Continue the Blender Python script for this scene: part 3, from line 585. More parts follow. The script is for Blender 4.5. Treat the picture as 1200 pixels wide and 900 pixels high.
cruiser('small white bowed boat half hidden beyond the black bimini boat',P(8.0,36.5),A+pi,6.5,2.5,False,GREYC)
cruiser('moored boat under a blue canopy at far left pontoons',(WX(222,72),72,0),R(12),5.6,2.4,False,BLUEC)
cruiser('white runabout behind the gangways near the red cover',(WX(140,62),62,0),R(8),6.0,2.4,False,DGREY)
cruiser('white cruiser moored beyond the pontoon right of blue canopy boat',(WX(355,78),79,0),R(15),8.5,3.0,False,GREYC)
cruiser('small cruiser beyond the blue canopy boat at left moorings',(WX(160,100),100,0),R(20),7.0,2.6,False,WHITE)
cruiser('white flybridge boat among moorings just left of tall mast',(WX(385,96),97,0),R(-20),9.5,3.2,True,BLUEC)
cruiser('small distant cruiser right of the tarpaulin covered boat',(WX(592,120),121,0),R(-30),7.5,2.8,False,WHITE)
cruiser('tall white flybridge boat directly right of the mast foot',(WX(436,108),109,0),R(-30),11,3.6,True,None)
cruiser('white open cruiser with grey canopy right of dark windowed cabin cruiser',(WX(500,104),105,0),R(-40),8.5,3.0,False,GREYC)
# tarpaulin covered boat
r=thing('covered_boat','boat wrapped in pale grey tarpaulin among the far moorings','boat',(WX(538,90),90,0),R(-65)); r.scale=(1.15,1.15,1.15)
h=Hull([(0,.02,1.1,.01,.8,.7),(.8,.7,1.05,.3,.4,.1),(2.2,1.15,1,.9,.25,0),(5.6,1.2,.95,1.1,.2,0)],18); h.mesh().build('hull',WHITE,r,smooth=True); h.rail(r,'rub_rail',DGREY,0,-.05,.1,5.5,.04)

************

Print again each line of the listing above, exactly as it appears.

◆ Answer below ◆
Continue the Blender Python script for this scene: part 3, from line 585. More parts follow. The script is for Blender 4.5. Treat the picture as 1200 pixels wide and 900 pixels high.
cruiser('small white bowed boat half hidden beyond the black bimini boat',P(8.0,36.5),A+pi,6.5,2.5,False,GREYC)
cruiser('moored boat under a blue canopy at far left pontoons',(WX(222,72),72,0),R(12),5.6,2.4,False,BLUEC)
cruiser('white runabout behind the gangways near the red cover',(WX(140,62),62,0),R(8),6.0,2.4,False,DGREY)
cruiser('white cruiser moored beyond the pontoon right of blue canopy boat',(WX(355,78),79,0),R(15),8.5,3.0,False,GREYC)
cruiser('small cruiser beyond the blue canopy boat at left moorings',(WX(160,100),100,0),R(20),7.0,2.6,False,WHITE)
cruiser('white flybridge boat among moorings just left of tall mast',(WX(385,96),97,0),R(-20),9.5,3.2,True,BLUEC)
cruiser('small distant cruiser right of the tarpaulin covered boat',(WX(592,120),121,0),R(-30),7.5,2.8,False,WHITE)
cruiser('tall white flybridge boat directly right of the mast foot',(WX(436,108),109,0),R(-30),11,3.6,True,None)
cruiser('white open cruiser with grey canopy right of dark windowed cabin cruiser',(WX(500,104),105,0),R(-40),8.5,3.0,False,GREYC)
# tarpaulin covered boat
r=thing('covered_boat','boat wrapped in pale grey tarpaulin among the far moorings','boat',(WX(538,90),90,0),R(-65)); r.scale=(1.15,1.15,1.15)
h=Hull([(0,.02,1.1,.01,.8,.7),(.8,.7,1.05,.3,.4,.1),(2.2,1.15,1,.9,.25,0),(5.6,1.2,.95,1.1,.2,0)],18); h.mesh().build('hull',WHITE,r,smooth=True); h.rail(r,'rub_rail',DGREY,0,-.05,.1,5.5,.04)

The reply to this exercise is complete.